Wolfgang Sofsky
Lukrez: Verwerfliche Lebensgier
In Gesellschaften, in denen das Leben als der Güter höchstes und die individuelle Selbsterhaltung als höchstes Lebensprinzip gilt, fehlt das Verständnis für die heidnische Verachtung für die Mühen und Plagen des schieren Lebens. Sowohl die christliche Vorstellung von der Todlosigkeit der Person als auch die säkulare Anbetung der Arbeit oder das neurechtliche Supraprinzip der Lebenserhaltung, unter welchen Umständen auch immer, sind meilenweit entfernt von der Einsicht, daß es Lebensverhältnisse gibt, die nicht ertragen werden müssen, daß es dem einzelnen selbst obliegt zu entscheiden, ob er sich entwürdigender Unerträglichkeit entzieht. Obendrein hat der Abstand von animalischer Lebensgier den Nebeneffekt, von den Lasten der Todesangst zu entlasten, zumal das Körper- und Seelenende unausweichlich ist, wie schon Lucretius im dritten Buch über die Natur (1076-1093) wußte.

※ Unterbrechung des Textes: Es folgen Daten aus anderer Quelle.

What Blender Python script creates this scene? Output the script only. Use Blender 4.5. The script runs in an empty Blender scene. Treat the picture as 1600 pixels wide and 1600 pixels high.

Endlich die Gier nach dem Leben! Wie maßlos beherrscht sie und zwingt uns,
Stets in Gefahren und Zweifeln mit Zittern und Zagen zu leben!
Sicher, ein Ende des Lebens erwartet uns Sterbliche alle,
Flucht vor dem Tod ist nicht möglich, es rettet uns nichts vor dem Sterben.
Außerdem drehn wir uns stets und verharren im selbigen Kreise;
Und kein neues Vergnügen ersprießt aus der Lebensverlängrung,
Sondern, so lange uns fehlt, was wir wünschen, erscheint uns just dieses
Besser als alles, und haben wir dies, dann wünschen wir andres.
Also lechzen wir stets, nie stillt sich der Durst nach dem Leben.
Auch welch‘ Los uns die Zukunft bringt, was der Zufall uns zuwirft,
Was uns erwartet am Schluß: dies alles muß zweifelhaft scheinen.
Mag man das Leben verlängern, vom Zeitraum unseres Todes
Rauben wir keine Sekunde. Wir können ja niemals bewirken,
Daß wir geringere Zeit in dem Reiche des Todes verweilen.
Könnten wir also das Leben selbst auf Jahrhunderte dehnen,
Ewig würde doch währen der Tod, und für jenen, der heute
Schied aus dem Tageslicht, wird das Nichtsein kürzer nicht dauern
Als für den, der schon Monde zuvor und Jahre verstorben.